Naturally, the reward challenge this episode has the tribemates having to work together, in pairs, to move fireballs with giant chopsticks–one chopstick per person. (Because they're in China, you see.) Most of the contestants figure out pretty quickly how to make this work, by sort of digging up in unison and moving the ball forward a few feet before trying again. Dave, always certain he knows a better way, tries instead to lift and stabilize the fireball before stepping forward, which means he and his partner repeatedly drop the ball with no advancement. So Zhan Hu loses the reward.

Then, for some reason, Fei Long brings Dave over to stay for a day as part of the "kidnapping" part of the reward, and Dave changes from a control freak to a garden-variety freak, hugging everybody at the slightest provocation. (Courtney: "I'm from New York." Dave: "Oh, you make me miss New York soooo muuuuch!" [Hugs Courtney uncomfortably.]) Only James isn't having it. When Dave leans in, James trains his steely gravedigger's gaze on Dave and growls, "I told you about the hugging."

Meanwhile, back at Zhan Hu's camp, they're quickly finding that without Dave around, they have no sense of direction. But not wanting to be beholden to the organizing efforts of a guy they can't abide, they pull themselves together to fetch water and start a fire. All except for Sherea, who can't believe that with the cat away, the mice are still working. Sherea just lays back and watches them, as if daring them to ask her to help. Because she's got her excuse at the ready. (All together class…she's "conserving her energy for the challenges"…that's right.)

The immunity challenge–a flinging bolos at Ming vases kind of thing–comes and goes without much drama, even though the score is close, everyone gets to wear cool armor, and the producers keep inserting this weird slow-motion bolo effect before a team scores. (It's kind of like when you go in for a dunk on a video basketball game, and the screen switches to a close-up of your guy jamming it home.) Anyway, Fei Long wins again, and though Dave makes a last ditch plea for himself, insisting that he'll change his personality and still help out, his tribemates unanimously send him packing.

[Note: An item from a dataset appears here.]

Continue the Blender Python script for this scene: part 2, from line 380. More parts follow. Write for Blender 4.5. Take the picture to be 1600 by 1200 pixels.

But don't get too smug about it, Sherea. You're on the list, baby. You and your dingy brassiere on the list.

Grade: B

Stray observations:

-As the obnoxious contestants who've hogged all the screen time start to fall away, I'm getting to those moments that happen every season where somebody I didn't even know was in the game becomes a major player. Eric the musician? Where the hell did he come from?

-I have noticed Denise the lesbian lunchlady in the background before, but it was nice to hear from her this week, running down her own profession. "We take the chicken nuggets out of the freezer and heat 'em up," she chuckles. "That's not good." I knew there was a reason why my kids bring lunchboxes to school.

-Fun contestant fact: Todd the tiny gay Mormon flight attendant started watching Survivor when he was 16 years old!

-As the tribes' clothing dwindles, the nudity-obscuring blurs get more frequent and bizarre. I'm pretty sure we got a blurry oval this week at the waistline of Jean-Robert's pants, either covering up his pubic hair, or perhaps the tip of a remarkably prodigious erection.

-How awesome was the reward challenge, which had Chinese fishermen teaching Fei Long–including a Mandarin-speaking Jean-Robert–how to catch fish with trained birds? It was like something out of a fairy story! If they'd paddled their boat into the sky to harvest sugar from the clouds, I would not have blinked an eye.

-In addition to the slow-motion bolo tosses, we got some nice wildlife inserts this week: Snakes in the grass, praying mantises munching on bugs…the producers don't miss a symbolic trick, do they? But where was the shot of the sloth sleeping in the tree to intercut with Sherea?